The way I think about midrange bloom is to consider a system that is very devoid of it. Bose used to sell a woofer (which I think it was used in the Best Buy vinyl section) with separate tweeter in a tiny 4" by 3" by 2" box. It sounded just like that, details and no midrange... the opposite of the full sized Bose systems. This illustrates the end point.
If you get a chance to go to the symphony and just listen as if it is a system, this can illustrate the appropriate role of details and help to show where systems can go wrong. If you listen very carefully, for instance before a concert, and then during the quiet sections and the different concert volumes you realize that the details do not stick out, they are there and if you focus your minds eye (ear) on them you hear them you can hear them... but they don’t stick out. When a piano (my seats were 7th row center... so it is a solo instrument) key is struck... you hear a rich warm resonance without the hammer standing out. Most symponic instruments lead with midrange... softly and not by the details of them being produced. Many systems essentially attenuate the midrange and emphasize the treble and bass. You loose the gestalt and it pulls your hearing away from the music and towards the detail. Many multiple hundred thousand dollar systems are like this.

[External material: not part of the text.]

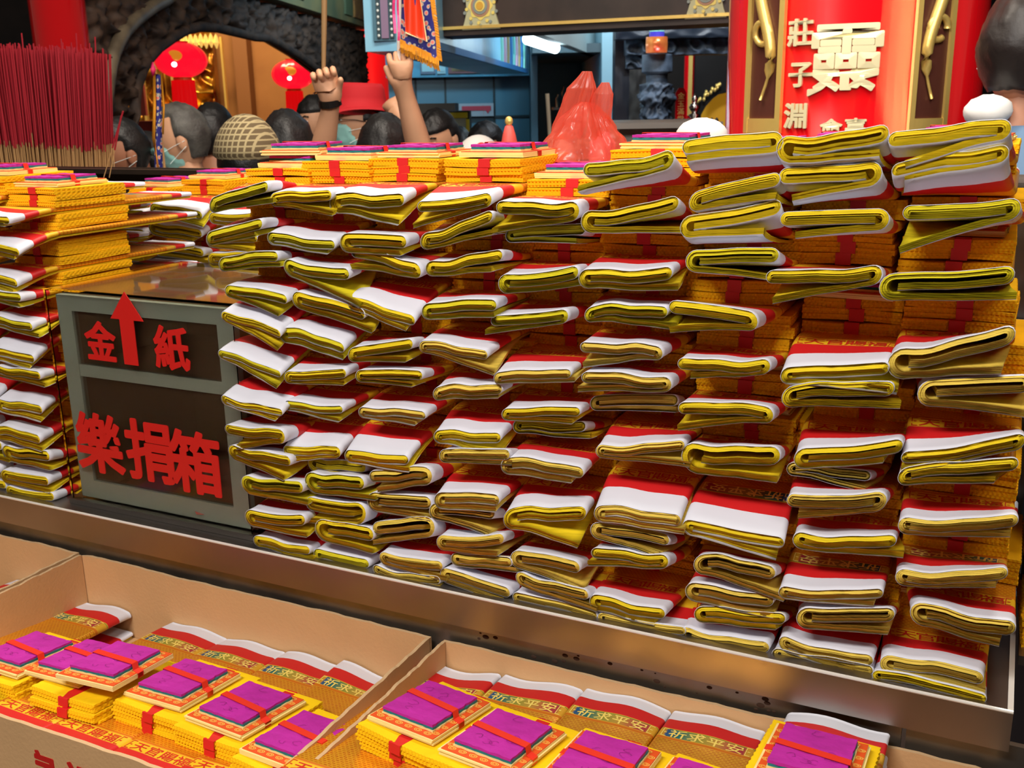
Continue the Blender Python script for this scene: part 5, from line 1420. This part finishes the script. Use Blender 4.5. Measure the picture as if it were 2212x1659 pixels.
c_ = person(1035, 372, 4.0, PI*.9, .2, M_SKIN, M_HAIR, cl('white_top', (200, 200, 200)), 'person in a white cap with a red dot, low behind the stacks', 'short', 1.0, cap=capw)
a, z = had(1040, 322, 3.87); mbx = MB(); mbx.ball(tuple(cw(a, 3.885, z)), (.024, .024, .024), 14, 10); mbx.obj('red_dot', mat('red_dot_print', (226, 60, 50), .6), c_[0], tuple(c_[0].location))
person(318, 346, 4.6, PI*.5, .2, M_SKIN2, M_HAIR, cl('navy_blue_shirt', (36, 52, 96)), 'person in a black cap low beside the embroidered pennant', 'short', .9, cap=mat('black_cap', (24, 24, 26), .7))
person(262, 330, 3.85, PI*.7, .1, M_SKIN2, M_HAIR, cl('reddish_brown_shirt', (96, 40, 34)), 'person in shadow at the left edge of the arch, navy mask', 'short', 1.0, mask=mat('navy_white_mask', (50, 60, 100), .7))
# person at the right edge, close
den = cl('washed_denim', (98, 128, 160))
pr, X_, B_ = person(2222, 112, 2.35, -PI*.30, .1, M_SKIN2, mat('very_dark_brown_hair', (30, 22, 20), .5, bump=.6, bscale=60), den, 'person in black mask and denim jacket cut by the right edge', 'short', 1.14, mask=mat('glossy_black_mask', (26, 26, 30), .25))

# ---- poles and flag
def P3(x, y, D): a, z = had(x, y, D); return tuple(cw(a, D, z))
mb = MB(); mb.tube([P3(701, -60, 3.1), P3(700, 60, 3.1), P3(699, 150, 3.1), P3(700, 190, 3.1)], [.0085, .0078, .006, .005], 10)
o = mb.obj('wooden_pole', mat('tan_wood', (150, 116, 74), .6)); tag(o, 'tan wooden pole held by the raised left hand', 'pole')
mb = MB(); mb.tube([P3(866, -60, 3.1), P3(862, 60, 3.1), P3(862, 160, 3.1)], .006, 10); o = mb.obj('flag_pole', mat('white_pole', (236, 226, 216), .4)); tag(o, 'white pole with embroidered flag held by the raised right hand', 'flag pole')
def cloth(poly, D, m, name, amp=.012, th=.004, nx=26, ny=26):
    """four corner pixels, bilinear, gently waved"""
    V = []; (A, B_, C_, D_) = [np.array(q, float) for q in poly]
    for s in (0, 1):
        for j in range(ny+1):
            for i in range(nx+1):
                u, v = i/nx, j/ny; q = (A*(1-u)+B_*u)*(1-v)+(D_*(1-u)+C_*u)*v
                V.append(P3(q[0], q[1], D+amp*math.sin(u*9+v*3)+s*th))
    n = (nx+1)*(ny+1); F = []
    for j in range(ny):
        for i in range(nx): a = j*(nx+1)+i; F += [(a, a+1, a+nx+2, a+nx+1), (n+a, n+a+1, n+a+nx+2, n+a+nx+1)]
    rim = [i for i in range(nx)]+[nx+j*(nx+1) for j in range(ny)]+[ny*(nx+1)+nx-i for i in range(nx)]+[(ny-j)*(nx+1) for j in range(ny)]
    for q in range(len(rim)): a, c = rim[q], rim[(q+1) % len(rim)]; F.append((a, c, n+c, n+a))
    return V, F
M_EMB = bpy.data.materials.new('navy_embroidery'); M_EMB.use_nodes = True
def _em(m, sc_=60):
    nt = m.node_tree; N = nt.nodes; L = nt.links; b = N['Principled BSDF']; b.inputs['Roughness'].default_value = .7
    tc = N.new('ShaderNodeTexCoord'); v = N.new('ShaderNodeTexVoronoi'); v.inputs['Scale'].default_value = sc_; L.new(tc.outputs['Object'], v.inputs['Vector'])
    r = N.new('ShaderNodeValToRGB'); stops(r, [(0, (230, 120, 110)), (.30, (190, 190, 170)), (.42, (36, 36, 120))], 'CONSTANT'); L.new(v.outputs['Distance'], r.inputs['Fac'])
    v2 = N.new('ShaderNodeMix'); v2.data_type = 'RGBA'; v2.blend_type = 'MIX'
    L.new(r.outputs['Color'], b.inputs['Base Color'])
_em(M_EMB)
fl = empty('embroidered_flag', P3(864, 60, 3.1)); tag(fl, 'triangular embroidered flag with orange fringe below the dark beam', 'flag'); lf = P3(864, 60, 3.1)
V, F = cloth([(868, -60), (925, -60), (946, 128), (866, 88)], 3.09, M_EMB, '', .008); mesh('flag_cloth', V, F, M_EMB, fl, lf, True)
V, F = cloth([(868, -60), (898, -60), (921, 88), (876, 70)], 3.078, M_RIB, '', .006); mesh('red_centre_panel', V, F, mat('red_satin', (226, 60, 24), .45), fl, lf, True)
mb = MB(); mb.tube([P3(899, -60, 3.07), P3(922, 90, 3.07), P3(876, 71, 3.07)], .0022, 6); mb.obj('cream_piping', mat('cream_piping', (250, 226, 170), .5), fl, lf)
mb = MB(); M_FR = mat('orange_fringe', (226, 150, 24), .8)
rf = random.Random(2)
for k in range(70):
    t = k/69; x = 864+(948-864)*t; y = 88+(128-88)*t; mb.tube([P3(x, y-4, 3.085), P3(x+rf.uniform(-1.5, 1.5), y+12+rf.uniform(0, 3), 3.08), P3(x+rf.uniform(-2, 2), y+24+rf.uniform(-3, 3), 3.085)], .0016, 5)
for k in range(90):
    t = k/89; x = 925+(947-925)*t; y = -60+(128+60)*t; mb.tube([P3(x-2, y, 3.085), P3(x+8, y+5+rf.uniform(-2, 2), 3.08)], .0019, 5)
mb.obj('orange_fringe', M_FR, fl, lf)
mb = MB()
for (x0, x1, yb, ph) in ((849, 855, 72, 0), (858, 863, 88, 1)):
    n = 16; V = []
    for i in range(n+1):
        y = -60+(yb+60)*i/n
        for dx in (0, 1):
            for dd_ in (0, .003): V.append(P3((x1 if dx else x0)+1.5*math.sin(i*.5+ph), y, 3.06+dd_+.004*math.sin(i*.7+ph)))
    F = []
    for i in range(n):
        b0 = i*4; F += [(b0, b0+4, b0+6, b0+2), (b0+1, b0+5, b0+7, b0+3), (b0, b0+4, b0+5, b0+1), (b0+2, b0+6, b0+7, b0+3)]
    mb.add(V, F)
mb.obj('pink_streamers', mat('hot_pink_satin', (240, 60, 130), .4), fl, lf)
# narrow embroidered pennant on the left
pn = empty('embroidered_pennant', P3(342, 200, 3.4)); lp = P3(342, 200, 3.4); tag(pn, 'narrow navy embroidered pennant with gold edge before the grey haired man', 'pennant')
V, F = cloth([(334, 160), (347, 160), (352, 372), (334, 372)], 3.4, M_EMB, '', .004, .004, 6, 40); mesh('pennant_cloth', V, F, M_EMB, pn, lp, True)
mb = MB(); mb.tube([P3(333, 158, 3.39), P3(334, 230, 3.39), P3(332, 300, 3.39), P3(343, 372, 3.39)], .005, 6); mb.tube([P3(348, 158, 3.39), P3(354, 230, 3.39), P3(352, 290, 3.39)], .003, 6); mb.obj('gold_edging', M_FR, pn, lp, True)
mb = MB(); mb.tube([P3(329, 135, 3.39), P3(331, 150, 3.38), P3(331, 168, 3.39)], [.004, .009, .003], 8); mb.obj('pink_tie', mat('pink_satin', (220, 40, 100), .5), pn, lp, True)

mb = MB(); q0 = P3(331, 140, 3.42); mb.tube([q0, (q0[0], q0[1], CAM[2]+ZF)], .006, 8); mb.obj('staff', M_BAM, pn, lp)
# ---- red plastic bag on the fifth and sixth stacks
def bagpt(x, y, dd_): p = py(x, y, .30); v = p-CAM; L = float(np.linalg.norm(v)); return p+np.array([0, dd_, 0])
def pleated(cx, cy, w, h, lean, n=110, k=70, depth=.05, seed=0, prof=None):
    V = []
    for i in range(k+1):
        t = i/k; ww = prof(t)*w
        for j in range(n):
            th = 2*math.pi*j/n
            pl = 1+.10*math.sin(th*7+seed+t*2)+.10*noise.noise(Vector((math.cos(th)*2.5, math.sin(th)*2.5, t*4+seed)))+.16*(abs(noise.noise(Vector((math.cos(th)*5, math.sin(th)*5, t*2.2+seed))))-.2)+.10*(abs(noise.noise(Vector((math.cos(th)*9, math.sin(th)*9, t*6+seed))))-.2)
            x = cx+lean*t+ww*.5*math.cos(th)*pl; y = cy-h*t; dep = math.sin(th)*depth*prof(t)*pl
            V.append(tuple(bagpt(x, y, dep)))
    F = [(i*n+j, i*n+(j+1) % n, (i+1)*n+(j+1) % n, (i+1)*n+j) for i in range(k) for j in range(n)]+[tuple(range(k*n, k*n+n))]
    return V, F
bb = MB()
V, F = pleated(1266, 350, 186, 130, 0, seed=1, depth=.085, prof=lambda t: (1-t)**.75*.92+.12); bb.add(V, F)
V, F = pleated(1222, 300, 118, 146, 46, seed=3, depth=.03, prof=lambda t: (.54-.10*t)*min(1, .34+(1-t)*2.6)); bb.add(V, F)
V, F = pleated(1288, 300, 84, 122, 20, seed=6, depth=.03, prof=lambda t: (.52-.08*t)*min(1, .40+(1-t)*3.0)); bb.add(V, F)
M_BAG = bpy.data.materials.new('translucent_red_plastic'); M_BAG.use_nodes = True
nt = M_BAG.node_tree; N = nt.nodes; L = nt.links; b = N['Principled BSDF']
b.inputs['Base Color'].default_value = srgb(238, 136, 114); b.inputs['Roughness'].default_value = .3; b.inputs['Coat Weight'].default_value = .6
tl = N.new('ShaderNodeBsdfTranslucent'); tl.inputs[0].default_value = srgb(244, 126, 102); tp = N.new('ShaderNodeBsdfTransparent'); tp.inputs[0].default_value = srgb(250, 205, 192)
m1 = N.new('ShaderNodeMixShader'); m1.inputs[0].default_value = .6; m2 = N.new('ShaderNodeMixShader'); m2.inputs[0].default_value = .5
L.new(b.outputs[0], m1.inputs[1]); L.new(tl.outputs[0], m1.inputs[2]); L.new(m1.outputs[0], m2.inputs[1]); L.new(tp.outputs[0], m2.inputs[2]); L.new(m2.outputs[0], N['Material Output'].inputs[0])
q = bagpt(1266, 350, 0); o = bb.obj('plastic_bag', M_BAG, None, tuple(q), True); tag(o, 'translucent red plastic bag with two upright handles on top of the stacks', 'plastic bag')
sup = q
rb_ = random.Random(6)
for k, (x, y, c, nm) in enumerate(((1215, 338, (226, 214, 214), 'white'), (1300, 336, (240, 150, 180), 'pink'))):
    V = []; F = []; mbx = MB(); mbx.ball(tuple(bagpt(x, y, -.0)), (.020, .02, .034), 16, 12, 0, lambda d, p: p*(1+.25*noise.noise(d*3+Vector((k*4, 0, 0)))))
    o = mbx.obj('wrapped_packet', mat(nm+'_tissue', c, .6), None, tuple(bagpt(x, y, 0)), True); tag(o, '%s wrapped packet seen through the bottom of the plastic bag' % nm, 'packet', 'packets in the bag')
# back board that carries the bag and small things behind the stacks
s_ = MB(); s_.box((-1.0, .43, .0), (.05, .6, sup[2]-.03)); o = s_.obj('rear_riser', M_STEEL2); tag(o, 'steel riser behind the tall stacks, carrying the plastic bag', 'riser')
# white paper bowls / tissue between the stacks
for k, (x, y, r) in enumerate(((1515, 292, .030),)):
    p = py(x, y, .42 if k == 0 else .9); mbx = MB(); mbx.ball(tuple(p), (r*1.3, r, r*.85), 20, 12, 0, lambda d, q: q*(1+.06*noise.noise(d*4)))
    o = mbx.obj('white_plastic_bundle', mat('white_plastic', (246, 244, 240), .4), None, tuple(p), True); tag(o, ['white plastic bundle behind the stack left of the huge pillar', 'white plastic bundle beside the denim jacket'][k], 'plastic bundle')
a, z = had(2134, 240, 2.3); mbx = MB(); mbx.ball(tuple(cw(a, 2.3, z)), (.05, .05, .035), 20, 12, 0, lambda d, q: q*(1+.1*noise.noise(d*4))); mbx.obj('white_cuff', mat('white_cotton', (246, 244, 240), .8), pr, tuple(pr.location), True)
# small gold paper figure
p = py(1100, 300, 1.2); mbx = MB(); mbx.lathe([(.018, -.06), (.022, -.02), (.016, .01), (.010, .03), (.004, .035)], tuple(p), 16)
o = mbx.obj('paper_figurine', mat('coral_paper', (230, 90, 80), .5), None, tuple(p), True); tag(o, 'small coral paper figurine with gold top left of the plastic bag', 'figurine')
mbx = MB(); mbx.ball(tuple(p+np.array([0, 0, .042])), (.010, .010, .012), 10, 8); mbx.obj('gold_top', M_GLD, o, tuple(p))
mbx = MB(); zt = p[2]-.06; mbx.box((p[0]-.06, p[1]-.06, CAM[2]+ZF), (p[0]+.06, p[1]+.06, zt)); o = mbx.obj('figurine_stand', M_STEEL2); tag(o, 'narrow steel stand under the paper figurine', 'stand')

ALLB.sort(key=lambda t: (-t[0], t[1]))
rest = [t[2] for t in ALLB[298:]]
if rest:
    mb = MB()
    for o in rest:
        Mx = Matrix.LocRotScale(o.location, o.rotation_euler, o.scale)
        for q, m in [(o, 0)]+[(c, 1) for c in o.children]:
            mb.add([tuple(Mx@v.co) for v in q.data.vertices], [tuple(p.vertices) for p in q.data.polygons], m)
        for c in list(o.children): bpy.data.objects.remove(c)
        bpy.data.objects.remove(o)
    o = mb.obj('packed_paper_bundles', [M_GOLD, M_BAND]); tag(o, 'yellow paper bundles packed deep inside and behind the stacks, hardly visible', 'paper bundles', None, 'stuff')
for pr in BUN+PACK:
    for ob in pr:
        if ob is not False and ob is not None: bpy.data.objects.remove(ob)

Some tube electronics, particularly old stuff can overdo it in the other way. Overemphasizing the midrange and attenuating the bass and treble. Audio Research carefully walks the line, presenting a balanced gestalt of the music, so the music leads and the details are in proportion... just like they are in the real world... whether symphony, acoustic jazz, etc. Since it gets these right, it is getting other fully electronically reproduced forms a good neutral rendition.